No Público de hoje:
Pelas 11h00 da manhã do dia 14 de Outubro de 1964, centenas de soldados da GNR - há quem garanta que eram mais de mil -, muitos deles armados com metralhadoras, cercaram a aldeia de Lourosa, no concelho de Santa Maria da Feira. Traziam consigo várias ambulâncias, indicando que se preparavam para um confronto potencialmente violento.

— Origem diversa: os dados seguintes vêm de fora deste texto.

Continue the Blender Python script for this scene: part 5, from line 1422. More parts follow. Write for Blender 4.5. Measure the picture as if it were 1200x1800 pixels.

Que ameaça representava a pequena povoação de Lourosa, já então conhecida pelas suas fábricas corticeiras, para que o regime tenha montado uma tão gigantesca operação repressiva? Na verdade, nenhuma. A população desejava simplesmente conservar o seu padre, que a hierarquia da Igreja pretendia transferir. Durante algumas semanas, as mulheres de Lourosa organizaram uma vigília permanente, 24 sobre 24 horas, para garantir que ninguém lhes levava o seu pároco. Faziam turnos, com a conivência dos patrões das fábricas, que as deixavam largar o trabalho, e do próprio presidente da junta de freguesia.
Tudo começara no ano anterior, quando o jovem padre Damião, de 26 anos, viera para Lourosa coadjuvar o velho sacerdote da freguesia, Benjamim. Com a morte deste último, em Junho de 1964, Damião assumiu a paróquia, para contentamento da população, que gostava deste padre que visitava as fábricas e só cobrava honorários por baptizados, casamentos ou missas fúnebres a quem tinha meios para os pagar.
Um dia, por meados de Setembro, chega a Lourosa a notícia de que o administrador apostólico do Porto, Florentino de Andrade Sousa, que substituía o então exilado bispo do Porto, D. António Ferreira Gomes, ordenara a transferência de Damião. A população não se conforma. Começa então um braço-de-ferro com as autoridades eclesiásticas, que irá ter um desfecho sangrento a 14 de Outubro, no mesmo dia em que Martin Luther King, de quem poucos habitantes de Lourosa teriam então ouvido falar, recebia o Nobel da Paz.
Por motivos difíceis de explicar, o país nunca soube desta matança, nem sequer depois do 25 de Abril de 1974. E os testemunhos dos poucos que, em Lourosa, se dispõem agora a recordar os acontecimentos nem sempre concordam nos detalhes. Mas não restam dúvidas de que a GNR matou duas mulheres, nenhuma delas, aliás, envolvida na vigília, e que baleou mais umas 20, que seriam depois transportadas para os hospitais do Porto.